Has anyone ever said to you, "You're not going to write about this, are you?"

"No, although my mom wasn't necessarily thrilled at first to have been included in The 100-Mile Diet. Which I did not expect at all, or else I would have checked it with her. But she's fine with it now.

"That's the thing I often find surprising in journalism. People you talk to about what you think is a more controversial topic are rarely upset at how it turned out in print -- at least not in my experience.

"It is often the strange things where you just do include a person as a character and for whatever reason, the way you see them is not necessarily the way they see themselves, and then they get upset.

"You do have to be careful, for sure, in the non-fiction world. I try to be compassionate to people but you don't always know if your world view clashes too much with their worldview or their view of themself."

What, in your opinion, is the difference between an okay piece of writing and a really great piece of writing?

"There are two elements. One is if I can tell that the writer worked really hard. If they have a lot of different kinds of information, information I haven't heard before. Or they maybe processed the information in a way I haven't seen or heard before, giving it a fresh view on things.
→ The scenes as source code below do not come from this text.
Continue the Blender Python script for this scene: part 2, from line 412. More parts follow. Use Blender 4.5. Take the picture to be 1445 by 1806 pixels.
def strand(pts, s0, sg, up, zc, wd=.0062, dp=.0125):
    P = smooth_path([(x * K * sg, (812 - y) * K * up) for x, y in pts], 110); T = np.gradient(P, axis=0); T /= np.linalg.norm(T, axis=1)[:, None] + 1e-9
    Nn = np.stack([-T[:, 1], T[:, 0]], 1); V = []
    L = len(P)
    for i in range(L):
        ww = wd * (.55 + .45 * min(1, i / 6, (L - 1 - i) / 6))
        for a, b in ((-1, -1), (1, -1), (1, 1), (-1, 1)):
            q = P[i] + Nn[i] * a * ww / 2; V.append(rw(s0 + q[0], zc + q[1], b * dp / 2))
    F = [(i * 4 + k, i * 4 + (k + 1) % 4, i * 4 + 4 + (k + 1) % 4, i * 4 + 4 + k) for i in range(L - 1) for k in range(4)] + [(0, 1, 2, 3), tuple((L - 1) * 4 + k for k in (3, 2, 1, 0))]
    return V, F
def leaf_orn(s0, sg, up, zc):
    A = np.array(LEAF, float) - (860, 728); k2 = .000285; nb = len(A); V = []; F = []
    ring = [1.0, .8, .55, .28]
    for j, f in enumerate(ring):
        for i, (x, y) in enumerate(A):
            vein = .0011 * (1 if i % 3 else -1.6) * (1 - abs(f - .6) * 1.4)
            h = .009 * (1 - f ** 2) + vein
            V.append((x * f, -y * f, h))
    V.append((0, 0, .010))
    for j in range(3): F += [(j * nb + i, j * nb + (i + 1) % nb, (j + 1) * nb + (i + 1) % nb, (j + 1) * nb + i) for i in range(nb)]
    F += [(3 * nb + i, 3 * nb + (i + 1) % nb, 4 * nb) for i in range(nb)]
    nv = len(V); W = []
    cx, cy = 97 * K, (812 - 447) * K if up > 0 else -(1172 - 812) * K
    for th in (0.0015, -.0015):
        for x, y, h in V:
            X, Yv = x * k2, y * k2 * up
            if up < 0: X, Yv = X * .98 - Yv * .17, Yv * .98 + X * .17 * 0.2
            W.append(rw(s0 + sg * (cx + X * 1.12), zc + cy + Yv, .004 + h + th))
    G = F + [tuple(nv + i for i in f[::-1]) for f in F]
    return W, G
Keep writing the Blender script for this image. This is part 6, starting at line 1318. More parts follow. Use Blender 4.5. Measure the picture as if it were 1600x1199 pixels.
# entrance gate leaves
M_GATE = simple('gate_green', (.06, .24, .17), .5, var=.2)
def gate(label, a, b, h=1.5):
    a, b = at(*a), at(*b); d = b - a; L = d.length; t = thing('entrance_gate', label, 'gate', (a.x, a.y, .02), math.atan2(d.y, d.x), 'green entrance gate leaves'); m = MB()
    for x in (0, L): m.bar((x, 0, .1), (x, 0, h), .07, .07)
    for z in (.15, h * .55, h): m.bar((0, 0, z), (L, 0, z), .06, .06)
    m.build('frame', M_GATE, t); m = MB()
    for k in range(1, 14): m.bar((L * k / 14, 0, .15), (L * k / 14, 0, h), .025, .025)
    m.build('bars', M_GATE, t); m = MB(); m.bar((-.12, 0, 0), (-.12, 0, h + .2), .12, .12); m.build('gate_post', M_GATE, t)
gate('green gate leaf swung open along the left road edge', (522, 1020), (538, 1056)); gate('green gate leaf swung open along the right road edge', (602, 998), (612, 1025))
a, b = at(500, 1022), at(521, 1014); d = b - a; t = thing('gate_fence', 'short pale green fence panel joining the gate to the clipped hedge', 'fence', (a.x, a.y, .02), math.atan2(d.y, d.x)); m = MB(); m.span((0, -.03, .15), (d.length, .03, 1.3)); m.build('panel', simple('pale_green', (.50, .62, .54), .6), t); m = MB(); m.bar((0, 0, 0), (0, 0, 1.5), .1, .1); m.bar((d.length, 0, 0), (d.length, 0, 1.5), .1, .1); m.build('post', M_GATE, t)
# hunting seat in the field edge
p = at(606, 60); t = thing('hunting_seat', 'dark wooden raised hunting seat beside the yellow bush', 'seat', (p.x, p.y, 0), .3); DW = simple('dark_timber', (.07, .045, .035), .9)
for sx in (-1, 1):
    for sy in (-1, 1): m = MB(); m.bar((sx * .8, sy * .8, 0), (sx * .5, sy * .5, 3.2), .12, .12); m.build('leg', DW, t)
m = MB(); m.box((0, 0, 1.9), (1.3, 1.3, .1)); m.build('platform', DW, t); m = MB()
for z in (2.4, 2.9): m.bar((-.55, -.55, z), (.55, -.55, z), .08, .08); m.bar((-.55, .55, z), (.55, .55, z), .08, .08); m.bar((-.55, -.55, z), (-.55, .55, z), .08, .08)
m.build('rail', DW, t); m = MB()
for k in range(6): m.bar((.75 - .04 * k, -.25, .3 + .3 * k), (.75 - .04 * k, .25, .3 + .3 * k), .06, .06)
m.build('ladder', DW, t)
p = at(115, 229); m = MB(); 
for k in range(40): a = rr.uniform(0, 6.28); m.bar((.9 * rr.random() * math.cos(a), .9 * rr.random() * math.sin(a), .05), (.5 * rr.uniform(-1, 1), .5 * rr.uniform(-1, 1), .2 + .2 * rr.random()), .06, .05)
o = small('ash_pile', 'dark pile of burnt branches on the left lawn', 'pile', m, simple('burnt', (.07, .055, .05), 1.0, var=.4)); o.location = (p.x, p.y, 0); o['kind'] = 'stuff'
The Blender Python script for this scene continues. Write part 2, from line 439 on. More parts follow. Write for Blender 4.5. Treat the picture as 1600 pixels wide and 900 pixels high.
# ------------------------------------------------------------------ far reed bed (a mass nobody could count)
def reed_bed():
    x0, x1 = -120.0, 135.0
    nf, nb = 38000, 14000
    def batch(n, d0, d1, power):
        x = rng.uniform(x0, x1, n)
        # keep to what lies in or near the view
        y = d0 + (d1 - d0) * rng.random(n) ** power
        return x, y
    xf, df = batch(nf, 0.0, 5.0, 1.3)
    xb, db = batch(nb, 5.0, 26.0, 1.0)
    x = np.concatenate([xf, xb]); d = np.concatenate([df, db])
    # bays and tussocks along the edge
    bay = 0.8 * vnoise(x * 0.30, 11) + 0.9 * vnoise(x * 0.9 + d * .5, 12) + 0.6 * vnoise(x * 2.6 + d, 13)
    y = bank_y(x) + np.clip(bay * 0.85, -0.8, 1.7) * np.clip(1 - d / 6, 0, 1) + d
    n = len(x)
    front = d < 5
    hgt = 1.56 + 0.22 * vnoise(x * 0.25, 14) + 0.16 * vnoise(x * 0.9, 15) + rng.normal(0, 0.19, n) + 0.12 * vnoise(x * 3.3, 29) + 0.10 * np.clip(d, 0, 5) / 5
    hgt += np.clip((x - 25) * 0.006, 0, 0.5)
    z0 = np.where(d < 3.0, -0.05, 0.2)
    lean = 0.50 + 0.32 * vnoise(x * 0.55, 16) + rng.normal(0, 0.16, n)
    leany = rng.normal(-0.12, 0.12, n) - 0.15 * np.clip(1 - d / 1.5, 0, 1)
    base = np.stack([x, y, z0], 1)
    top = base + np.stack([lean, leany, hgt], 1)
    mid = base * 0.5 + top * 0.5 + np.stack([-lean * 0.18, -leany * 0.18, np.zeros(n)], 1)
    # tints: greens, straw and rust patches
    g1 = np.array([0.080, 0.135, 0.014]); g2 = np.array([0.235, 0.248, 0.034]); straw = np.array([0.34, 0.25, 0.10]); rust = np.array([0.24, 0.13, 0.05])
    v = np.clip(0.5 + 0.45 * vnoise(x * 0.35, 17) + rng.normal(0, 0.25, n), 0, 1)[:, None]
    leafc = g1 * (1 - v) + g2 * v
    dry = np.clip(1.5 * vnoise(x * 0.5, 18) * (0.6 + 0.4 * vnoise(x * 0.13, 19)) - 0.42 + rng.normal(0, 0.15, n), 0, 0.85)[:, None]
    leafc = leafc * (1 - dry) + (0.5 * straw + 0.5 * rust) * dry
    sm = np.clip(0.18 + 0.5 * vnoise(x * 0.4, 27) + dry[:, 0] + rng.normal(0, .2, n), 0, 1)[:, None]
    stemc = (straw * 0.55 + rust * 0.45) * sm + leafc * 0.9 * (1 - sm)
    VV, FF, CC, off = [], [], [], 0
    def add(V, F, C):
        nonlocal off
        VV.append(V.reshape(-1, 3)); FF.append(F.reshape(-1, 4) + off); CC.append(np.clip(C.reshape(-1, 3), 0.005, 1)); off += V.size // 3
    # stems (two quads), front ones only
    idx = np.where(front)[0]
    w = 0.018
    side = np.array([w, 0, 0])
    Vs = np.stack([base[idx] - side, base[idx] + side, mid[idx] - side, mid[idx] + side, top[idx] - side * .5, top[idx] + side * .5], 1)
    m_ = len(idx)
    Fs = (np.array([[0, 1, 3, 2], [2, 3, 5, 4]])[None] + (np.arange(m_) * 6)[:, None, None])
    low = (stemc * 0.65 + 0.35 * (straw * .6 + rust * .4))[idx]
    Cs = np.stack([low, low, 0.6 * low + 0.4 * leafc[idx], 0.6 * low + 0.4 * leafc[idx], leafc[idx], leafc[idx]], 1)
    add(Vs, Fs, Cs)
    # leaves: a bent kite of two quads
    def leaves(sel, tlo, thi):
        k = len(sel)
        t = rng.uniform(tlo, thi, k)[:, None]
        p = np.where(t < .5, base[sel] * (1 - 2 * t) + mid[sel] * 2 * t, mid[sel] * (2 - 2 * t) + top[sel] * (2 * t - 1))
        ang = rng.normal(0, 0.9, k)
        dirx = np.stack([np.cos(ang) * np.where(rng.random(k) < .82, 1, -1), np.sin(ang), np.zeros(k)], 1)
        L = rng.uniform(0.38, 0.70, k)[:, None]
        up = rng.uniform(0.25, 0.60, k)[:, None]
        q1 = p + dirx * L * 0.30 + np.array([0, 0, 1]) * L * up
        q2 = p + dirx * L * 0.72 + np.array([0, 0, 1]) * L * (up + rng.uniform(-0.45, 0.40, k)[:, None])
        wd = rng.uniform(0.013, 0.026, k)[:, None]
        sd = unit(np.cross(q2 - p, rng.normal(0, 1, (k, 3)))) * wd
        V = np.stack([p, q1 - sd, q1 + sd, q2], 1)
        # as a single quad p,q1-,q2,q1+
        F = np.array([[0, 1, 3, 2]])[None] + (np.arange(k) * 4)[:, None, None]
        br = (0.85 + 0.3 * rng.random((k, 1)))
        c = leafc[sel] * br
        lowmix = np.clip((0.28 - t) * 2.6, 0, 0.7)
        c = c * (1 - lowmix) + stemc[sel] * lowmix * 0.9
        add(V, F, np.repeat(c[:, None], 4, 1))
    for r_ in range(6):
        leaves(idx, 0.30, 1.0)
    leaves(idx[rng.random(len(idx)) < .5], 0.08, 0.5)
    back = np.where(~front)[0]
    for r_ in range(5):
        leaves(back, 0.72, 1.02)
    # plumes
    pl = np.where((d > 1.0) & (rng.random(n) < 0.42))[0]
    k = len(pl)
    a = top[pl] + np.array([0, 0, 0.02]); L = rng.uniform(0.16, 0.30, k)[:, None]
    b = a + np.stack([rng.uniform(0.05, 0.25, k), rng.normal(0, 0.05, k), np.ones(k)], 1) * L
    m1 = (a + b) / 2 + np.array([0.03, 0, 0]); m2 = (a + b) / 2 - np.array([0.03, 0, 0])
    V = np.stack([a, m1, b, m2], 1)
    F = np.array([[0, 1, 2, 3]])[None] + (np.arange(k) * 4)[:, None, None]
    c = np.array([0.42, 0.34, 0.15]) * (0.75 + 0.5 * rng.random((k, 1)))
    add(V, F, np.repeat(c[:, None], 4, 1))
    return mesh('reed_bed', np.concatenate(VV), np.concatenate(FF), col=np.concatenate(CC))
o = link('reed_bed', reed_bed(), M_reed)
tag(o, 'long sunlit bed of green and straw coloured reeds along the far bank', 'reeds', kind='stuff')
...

"The other thing -- and maybe this is a bit ephemeral -- is if you can feel soul in the piece. If the person really cared about the issue and a put a lot of themselves into it. You can tell if a writer is bored with a subject or doesn't really understand it, and as a reader I think that's when I'm more inclined to be bored with the piece."

What are you hoping attendees will take away from your Master Class at The Tyee?

"From my perspective, anyone can potentially be a writer and I want people who have less experience to gain that confidence. Everyone has at least one really great story to tell about their lives. Some people have many more than that, but even if you are a person who has that one great thing, so far, if you broaden your skill set you can transfer that passion and that first-person perspective into the broader world."